The research also examined the use of and attitudes toward mediation and arbitration for the entire group surveyed. Among the key findings, "most dispute-wise" and "moderately dispute-wise" companies tend to use arbitration more than those in the "least dispute-wise" category, while the use of mediation is fairly consistent across the three groups. Mediation and arbitration are most likely to be used for commercial contract and employment disputes.

The overwhelming majority of all companies surveyed say they use both mediation and arbitration, but mediation is favored somewhat over arbitration. There is modestly greater use of mediation and arbitration among Fortune 1000 companies than in mid-size and private companies, and the primary reasons for using mediation or arbitration include saving money and saving time. Similarly, the majority of those surveyed believe that both mediation and arbitration do indeed reduce the time needed to resolve disputes and also reduce costs, excluding judgments/ awards.
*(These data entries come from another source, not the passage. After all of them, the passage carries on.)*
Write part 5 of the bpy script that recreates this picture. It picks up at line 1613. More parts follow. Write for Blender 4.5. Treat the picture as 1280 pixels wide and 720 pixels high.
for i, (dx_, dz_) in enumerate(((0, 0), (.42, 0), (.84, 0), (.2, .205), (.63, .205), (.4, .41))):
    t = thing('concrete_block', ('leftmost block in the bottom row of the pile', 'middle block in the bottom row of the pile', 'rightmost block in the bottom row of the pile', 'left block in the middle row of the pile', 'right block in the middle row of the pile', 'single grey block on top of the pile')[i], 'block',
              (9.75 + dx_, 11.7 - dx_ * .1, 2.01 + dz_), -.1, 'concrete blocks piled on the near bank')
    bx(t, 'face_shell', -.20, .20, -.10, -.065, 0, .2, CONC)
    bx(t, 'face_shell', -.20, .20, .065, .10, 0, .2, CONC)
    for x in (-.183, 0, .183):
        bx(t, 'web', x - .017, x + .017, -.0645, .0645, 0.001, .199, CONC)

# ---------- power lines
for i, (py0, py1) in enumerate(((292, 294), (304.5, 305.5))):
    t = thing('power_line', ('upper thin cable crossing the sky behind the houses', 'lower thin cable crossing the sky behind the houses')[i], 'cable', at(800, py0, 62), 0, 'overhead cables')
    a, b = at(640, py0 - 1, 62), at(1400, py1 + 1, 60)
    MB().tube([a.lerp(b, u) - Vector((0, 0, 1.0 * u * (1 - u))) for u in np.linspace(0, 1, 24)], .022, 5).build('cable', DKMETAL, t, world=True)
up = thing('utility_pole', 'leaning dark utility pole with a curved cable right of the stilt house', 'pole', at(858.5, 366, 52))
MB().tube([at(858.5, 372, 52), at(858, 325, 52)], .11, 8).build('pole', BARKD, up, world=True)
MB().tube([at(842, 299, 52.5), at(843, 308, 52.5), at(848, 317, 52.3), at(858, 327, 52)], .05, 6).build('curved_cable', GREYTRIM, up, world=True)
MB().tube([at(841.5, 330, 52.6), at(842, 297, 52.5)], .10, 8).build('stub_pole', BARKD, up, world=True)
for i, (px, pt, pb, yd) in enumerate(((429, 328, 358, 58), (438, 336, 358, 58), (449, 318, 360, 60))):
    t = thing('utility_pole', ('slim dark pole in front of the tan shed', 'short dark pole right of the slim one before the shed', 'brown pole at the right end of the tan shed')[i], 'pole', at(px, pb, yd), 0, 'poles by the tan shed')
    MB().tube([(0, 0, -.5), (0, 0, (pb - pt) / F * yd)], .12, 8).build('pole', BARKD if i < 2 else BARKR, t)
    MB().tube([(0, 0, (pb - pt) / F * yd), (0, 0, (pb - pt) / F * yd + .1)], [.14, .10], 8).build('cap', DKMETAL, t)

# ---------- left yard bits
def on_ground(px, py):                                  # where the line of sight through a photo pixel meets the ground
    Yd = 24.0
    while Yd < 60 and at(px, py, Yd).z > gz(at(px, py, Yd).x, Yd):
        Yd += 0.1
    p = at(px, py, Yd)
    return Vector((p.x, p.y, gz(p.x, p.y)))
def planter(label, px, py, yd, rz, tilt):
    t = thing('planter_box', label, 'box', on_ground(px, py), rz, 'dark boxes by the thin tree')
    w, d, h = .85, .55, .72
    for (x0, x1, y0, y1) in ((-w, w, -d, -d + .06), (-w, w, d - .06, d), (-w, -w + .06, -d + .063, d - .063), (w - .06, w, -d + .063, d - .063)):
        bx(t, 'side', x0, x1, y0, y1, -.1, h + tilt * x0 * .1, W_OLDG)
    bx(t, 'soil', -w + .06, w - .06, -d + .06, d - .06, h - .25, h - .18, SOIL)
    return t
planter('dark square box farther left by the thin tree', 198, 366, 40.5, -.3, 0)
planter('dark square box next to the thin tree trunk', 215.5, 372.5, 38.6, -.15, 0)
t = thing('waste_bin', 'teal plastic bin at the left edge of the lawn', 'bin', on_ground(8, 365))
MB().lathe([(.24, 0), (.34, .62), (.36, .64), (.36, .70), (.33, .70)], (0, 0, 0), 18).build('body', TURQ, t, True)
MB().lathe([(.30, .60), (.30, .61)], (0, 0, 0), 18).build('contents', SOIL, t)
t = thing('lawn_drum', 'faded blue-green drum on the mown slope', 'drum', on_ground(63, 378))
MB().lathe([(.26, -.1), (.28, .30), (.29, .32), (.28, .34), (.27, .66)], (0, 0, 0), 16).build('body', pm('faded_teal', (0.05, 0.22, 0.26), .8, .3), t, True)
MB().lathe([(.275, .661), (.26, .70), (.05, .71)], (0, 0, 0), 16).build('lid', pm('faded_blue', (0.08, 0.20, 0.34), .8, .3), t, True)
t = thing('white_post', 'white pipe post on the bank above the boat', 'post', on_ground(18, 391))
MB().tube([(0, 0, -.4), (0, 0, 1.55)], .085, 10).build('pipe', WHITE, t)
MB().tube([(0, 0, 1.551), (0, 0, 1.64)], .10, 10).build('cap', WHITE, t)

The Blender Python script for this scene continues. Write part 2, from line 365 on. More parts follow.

Respondents are fairly evenly split on whether mediation and arbitration have any effect on the dollar value of final judgments/awards. However, less than one in ten believe that mediation/arbitration increases judgments/ awards.

The vast majority of companies are satisfied with their recent experience with both mediation and arbitration. Companies report using mediation because it allows parties to resolve disputes themselves, and they also report modestly higher satisfaction with mediation than arbitration, perhaps because the parties themselves reach agreement in mediation. The AAA is the preferred private provider of arbitrators, and no one source dominates for mediators.

The survey results offer substantial business reasons for senior corporate executives to reexamine both the strategic orientation of their legal teams and their day-to-day approach to conflict management.